In practice, building a data product means going further than a clean transformation script. It means defining who consumes this data and what they need it for. It also means setting up quality checks, alerting when something breaks, and maintaining documentation that a non-engineer can actually use. This is about carrying much more work upfront. Howerver, once does, this upfront work eliminates the repetitive, low-value support burden that plagues teams running raw ETL pipelines at scale. 

 

Cloud-Native Changes Data Architectures 

Cloud-native data isn’t just on-premises data engineering moved to a cloud provider. It involves a genuine rethinking of data architecture around the capabilities that cloud platforms uniquely offer. Specifically, it involves rethinking and reengineering of aspects like elastic compute, separation of storage and processing, managed orchestration, and pay-per-use economics. These properties change how you design data systems, not just where and how you run them. Take the separation of storage and compute as a prominent example. In traditional on-premises data warehouses, you scaled both together, which was expensive. In a cloud-native environment, you store data cheaply in object storage and spin up compute only when a query or transformation runs. This unlocks patterns that were previously impractical. For example, it makes it possible to run heavy transformation jobs overnight on large clusters and then to scale compute back down to near zero by morning. 

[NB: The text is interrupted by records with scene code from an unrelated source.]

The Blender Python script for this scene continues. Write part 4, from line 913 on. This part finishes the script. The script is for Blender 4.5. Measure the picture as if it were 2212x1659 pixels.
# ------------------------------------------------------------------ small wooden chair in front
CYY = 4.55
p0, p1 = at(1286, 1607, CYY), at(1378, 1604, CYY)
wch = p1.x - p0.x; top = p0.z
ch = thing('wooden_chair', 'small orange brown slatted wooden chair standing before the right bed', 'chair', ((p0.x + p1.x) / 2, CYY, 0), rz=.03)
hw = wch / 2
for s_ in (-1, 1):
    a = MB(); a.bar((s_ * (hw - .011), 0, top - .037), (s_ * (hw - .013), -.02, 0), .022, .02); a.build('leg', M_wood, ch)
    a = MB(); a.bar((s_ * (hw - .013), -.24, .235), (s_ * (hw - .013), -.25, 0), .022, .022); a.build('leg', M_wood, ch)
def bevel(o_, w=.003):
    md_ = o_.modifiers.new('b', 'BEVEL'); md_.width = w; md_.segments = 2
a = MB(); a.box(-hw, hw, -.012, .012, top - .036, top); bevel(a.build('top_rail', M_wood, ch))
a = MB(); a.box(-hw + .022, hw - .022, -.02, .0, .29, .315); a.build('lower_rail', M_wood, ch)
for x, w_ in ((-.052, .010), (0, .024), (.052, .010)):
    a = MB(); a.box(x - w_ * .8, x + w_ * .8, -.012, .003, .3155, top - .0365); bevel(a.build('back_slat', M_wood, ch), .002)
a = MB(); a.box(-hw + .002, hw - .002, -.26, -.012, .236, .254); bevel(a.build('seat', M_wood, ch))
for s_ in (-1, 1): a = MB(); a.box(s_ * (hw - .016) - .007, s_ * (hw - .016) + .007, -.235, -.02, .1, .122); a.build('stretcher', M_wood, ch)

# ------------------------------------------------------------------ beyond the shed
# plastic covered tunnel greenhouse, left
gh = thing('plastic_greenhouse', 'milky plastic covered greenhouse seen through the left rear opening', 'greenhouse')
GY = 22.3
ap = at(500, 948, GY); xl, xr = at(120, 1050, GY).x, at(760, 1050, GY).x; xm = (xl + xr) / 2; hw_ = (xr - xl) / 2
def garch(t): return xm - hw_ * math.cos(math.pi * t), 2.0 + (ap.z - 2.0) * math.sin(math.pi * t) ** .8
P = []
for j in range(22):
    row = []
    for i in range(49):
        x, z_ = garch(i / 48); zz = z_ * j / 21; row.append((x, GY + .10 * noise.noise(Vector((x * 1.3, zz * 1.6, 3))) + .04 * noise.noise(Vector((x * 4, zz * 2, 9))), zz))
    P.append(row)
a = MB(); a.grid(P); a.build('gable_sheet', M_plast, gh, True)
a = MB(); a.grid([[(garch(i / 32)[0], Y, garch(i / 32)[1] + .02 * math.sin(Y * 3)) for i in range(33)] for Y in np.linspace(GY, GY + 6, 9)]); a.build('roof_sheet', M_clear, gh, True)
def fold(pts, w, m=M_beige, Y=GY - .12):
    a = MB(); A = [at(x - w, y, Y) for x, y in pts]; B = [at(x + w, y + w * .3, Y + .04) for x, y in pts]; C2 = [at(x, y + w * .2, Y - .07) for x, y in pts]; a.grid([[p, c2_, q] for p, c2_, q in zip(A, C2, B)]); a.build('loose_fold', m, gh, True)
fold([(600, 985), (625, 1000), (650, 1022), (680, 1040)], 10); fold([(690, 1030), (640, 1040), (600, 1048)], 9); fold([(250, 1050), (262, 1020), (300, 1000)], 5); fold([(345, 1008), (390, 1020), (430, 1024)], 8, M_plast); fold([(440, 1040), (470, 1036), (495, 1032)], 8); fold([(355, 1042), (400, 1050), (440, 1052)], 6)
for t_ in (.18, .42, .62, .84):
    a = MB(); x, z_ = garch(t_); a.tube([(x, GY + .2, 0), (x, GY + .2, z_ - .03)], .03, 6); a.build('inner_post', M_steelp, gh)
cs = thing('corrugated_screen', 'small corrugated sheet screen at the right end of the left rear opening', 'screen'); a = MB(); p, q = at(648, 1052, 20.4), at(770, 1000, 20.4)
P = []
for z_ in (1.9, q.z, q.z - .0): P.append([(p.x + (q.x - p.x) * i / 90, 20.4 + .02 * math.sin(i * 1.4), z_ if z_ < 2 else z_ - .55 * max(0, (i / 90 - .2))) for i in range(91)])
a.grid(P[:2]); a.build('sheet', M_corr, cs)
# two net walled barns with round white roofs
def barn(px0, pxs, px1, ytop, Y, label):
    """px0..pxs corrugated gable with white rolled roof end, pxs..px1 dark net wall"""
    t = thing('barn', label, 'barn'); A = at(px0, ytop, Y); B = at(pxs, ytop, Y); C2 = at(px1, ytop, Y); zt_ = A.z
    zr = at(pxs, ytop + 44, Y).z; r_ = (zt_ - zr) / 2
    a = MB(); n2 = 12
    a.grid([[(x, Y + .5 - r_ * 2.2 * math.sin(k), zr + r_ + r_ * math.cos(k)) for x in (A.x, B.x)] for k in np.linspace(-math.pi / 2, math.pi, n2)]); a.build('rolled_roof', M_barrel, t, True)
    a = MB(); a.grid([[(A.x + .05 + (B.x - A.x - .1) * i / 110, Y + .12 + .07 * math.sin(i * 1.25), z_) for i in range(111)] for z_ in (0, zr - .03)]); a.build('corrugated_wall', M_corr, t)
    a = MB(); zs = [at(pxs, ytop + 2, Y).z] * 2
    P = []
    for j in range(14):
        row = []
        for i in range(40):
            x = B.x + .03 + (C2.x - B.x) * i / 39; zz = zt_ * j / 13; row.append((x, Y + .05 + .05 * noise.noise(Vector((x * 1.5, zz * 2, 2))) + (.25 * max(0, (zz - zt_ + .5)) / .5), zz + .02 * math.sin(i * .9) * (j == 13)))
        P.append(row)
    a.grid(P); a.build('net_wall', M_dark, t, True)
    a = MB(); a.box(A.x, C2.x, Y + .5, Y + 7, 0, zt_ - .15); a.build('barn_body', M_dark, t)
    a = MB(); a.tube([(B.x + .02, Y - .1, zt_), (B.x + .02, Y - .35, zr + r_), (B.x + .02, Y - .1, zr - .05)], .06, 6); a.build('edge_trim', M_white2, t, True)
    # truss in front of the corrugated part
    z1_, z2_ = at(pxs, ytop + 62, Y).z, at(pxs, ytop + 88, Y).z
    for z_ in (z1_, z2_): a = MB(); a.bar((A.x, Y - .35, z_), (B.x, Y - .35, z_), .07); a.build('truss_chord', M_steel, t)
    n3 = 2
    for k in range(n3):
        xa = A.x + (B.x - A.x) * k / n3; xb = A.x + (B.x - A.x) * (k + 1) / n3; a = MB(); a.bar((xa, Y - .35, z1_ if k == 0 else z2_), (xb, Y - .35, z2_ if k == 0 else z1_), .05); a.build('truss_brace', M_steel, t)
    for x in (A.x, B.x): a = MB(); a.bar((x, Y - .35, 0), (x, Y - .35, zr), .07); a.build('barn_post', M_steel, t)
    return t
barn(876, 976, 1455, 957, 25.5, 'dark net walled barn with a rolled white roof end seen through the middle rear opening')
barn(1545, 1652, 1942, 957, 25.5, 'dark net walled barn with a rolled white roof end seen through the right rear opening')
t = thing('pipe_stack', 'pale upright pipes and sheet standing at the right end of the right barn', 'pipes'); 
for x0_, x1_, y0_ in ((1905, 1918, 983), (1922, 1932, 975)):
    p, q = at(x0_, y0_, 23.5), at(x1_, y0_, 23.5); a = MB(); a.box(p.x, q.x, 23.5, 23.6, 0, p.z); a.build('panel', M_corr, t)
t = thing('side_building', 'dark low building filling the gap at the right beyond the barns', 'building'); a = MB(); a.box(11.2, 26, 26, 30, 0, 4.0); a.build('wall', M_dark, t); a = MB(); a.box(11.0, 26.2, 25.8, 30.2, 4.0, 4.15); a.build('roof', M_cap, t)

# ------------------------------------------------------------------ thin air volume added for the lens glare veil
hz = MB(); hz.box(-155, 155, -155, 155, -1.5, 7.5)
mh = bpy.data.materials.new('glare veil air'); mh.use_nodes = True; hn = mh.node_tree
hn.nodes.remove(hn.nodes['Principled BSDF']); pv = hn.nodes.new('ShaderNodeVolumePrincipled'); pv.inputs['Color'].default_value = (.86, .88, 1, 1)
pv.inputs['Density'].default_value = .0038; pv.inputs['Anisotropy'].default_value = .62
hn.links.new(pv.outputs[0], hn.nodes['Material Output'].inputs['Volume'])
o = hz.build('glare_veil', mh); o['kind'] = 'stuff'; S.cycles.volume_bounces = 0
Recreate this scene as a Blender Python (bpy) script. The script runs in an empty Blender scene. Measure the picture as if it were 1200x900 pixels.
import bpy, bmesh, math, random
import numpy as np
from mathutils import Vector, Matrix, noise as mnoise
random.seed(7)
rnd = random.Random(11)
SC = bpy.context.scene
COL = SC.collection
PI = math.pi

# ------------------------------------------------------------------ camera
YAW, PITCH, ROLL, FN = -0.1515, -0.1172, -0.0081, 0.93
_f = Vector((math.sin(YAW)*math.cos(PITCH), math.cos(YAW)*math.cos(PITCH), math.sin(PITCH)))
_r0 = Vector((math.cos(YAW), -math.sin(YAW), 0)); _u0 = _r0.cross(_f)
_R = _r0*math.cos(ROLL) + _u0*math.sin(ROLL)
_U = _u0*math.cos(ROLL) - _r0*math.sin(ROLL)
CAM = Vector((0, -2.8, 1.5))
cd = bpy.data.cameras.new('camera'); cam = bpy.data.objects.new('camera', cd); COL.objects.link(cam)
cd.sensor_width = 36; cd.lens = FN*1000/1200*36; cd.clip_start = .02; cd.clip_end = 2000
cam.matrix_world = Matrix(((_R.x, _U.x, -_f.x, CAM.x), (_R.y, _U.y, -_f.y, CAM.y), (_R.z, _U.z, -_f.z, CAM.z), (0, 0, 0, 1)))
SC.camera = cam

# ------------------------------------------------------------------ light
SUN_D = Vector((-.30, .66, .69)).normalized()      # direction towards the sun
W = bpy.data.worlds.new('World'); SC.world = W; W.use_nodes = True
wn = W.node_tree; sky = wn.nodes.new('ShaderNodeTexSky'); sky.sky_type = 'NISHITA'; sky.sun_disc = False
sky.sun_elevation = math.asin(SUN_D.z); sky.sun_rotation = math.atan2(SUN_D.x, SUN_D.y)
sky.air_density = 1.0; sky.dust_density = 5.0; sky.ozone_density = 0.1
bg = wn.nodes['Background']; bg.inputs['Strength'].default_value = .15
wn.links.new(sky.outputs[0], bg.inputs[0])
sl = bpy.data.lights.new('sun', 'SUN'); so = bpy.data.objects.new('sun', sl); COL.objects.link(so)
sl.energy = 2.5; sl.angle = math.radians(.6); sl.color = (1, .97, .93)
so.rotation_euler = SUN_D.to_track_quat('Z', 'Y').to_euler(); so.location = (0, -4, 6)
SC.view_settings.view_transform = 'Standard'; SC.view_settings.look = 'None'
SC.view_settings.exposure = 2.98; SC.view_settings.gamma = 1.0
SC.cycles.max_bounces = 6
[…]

The modern data stack layers and operates on top of this foundation with tools purpose-built for cloud environments. For instance, transformation frameworks like dbt bring software engineering practices (e.g.,version control, testing, modular code) into the data layer. Likewise, orchestration platforms like Apache Airflow or Prefect can be used for managing complex pipeline dependencies, and data catalog and observability tools give teams visibility into what data exists, where it came from, and whether it can be trusted. All together, these tools can make cloud data engineering more tractable and more reliable than conventional on-premises approaches as soon as teams invest in the right architecture from the start. 

 

New Skills for Data Engineers  

The evolution toward data products changes what data engineering teams need to be good at. Technical skills like SQL, Python, pipeline design, and cloud platform fluency still matter and are indespensible for building a cloud native data architecture. However, the roles that drive the most impact in modern data organizations tend combine engineering depth with product thinking and cross-functional communication. Specifically: 

  • Product thinking means understanding who uses your data and what decisions they make with it. It means designing data assets around consumer needs, not just technical convenience. An engineer who asks ‘what does the marketing team actually need to decide faster?‘ before designing a dataset will build something far more useful than one who simply replicates what exists in the source system. 
  • Cross-functional communication matters for a related reason. Data products live at the intersection of engineering, business domains, and governance. Getting alignment on definitions (e.g., what counts as an ‘active customer’, how revenue is attributed, which timestamp to use)  requires engineers who can facilitate those conversations, not just implement the outcome. Teams that develop these habits tend to build data architectures that stay relevant as the business evolves. 

 

Overall, the shift from ETL to data products is not a simple technology upgrade. Rather it is a change in how data engineering teams think about their work and their customers. Cloud-native infrastructure makes this shift more feasible than ever, but the tools only go so far. The real difference will come from how your team defines ownership, designs for reuse, and builds data assets that people across the organization can genuinely trust. The best way to start is to iIdentify one dataset that deserves to become a real product and to be properly documented, governed, and supported. Such as first step tends to clarify everything that needs to follow.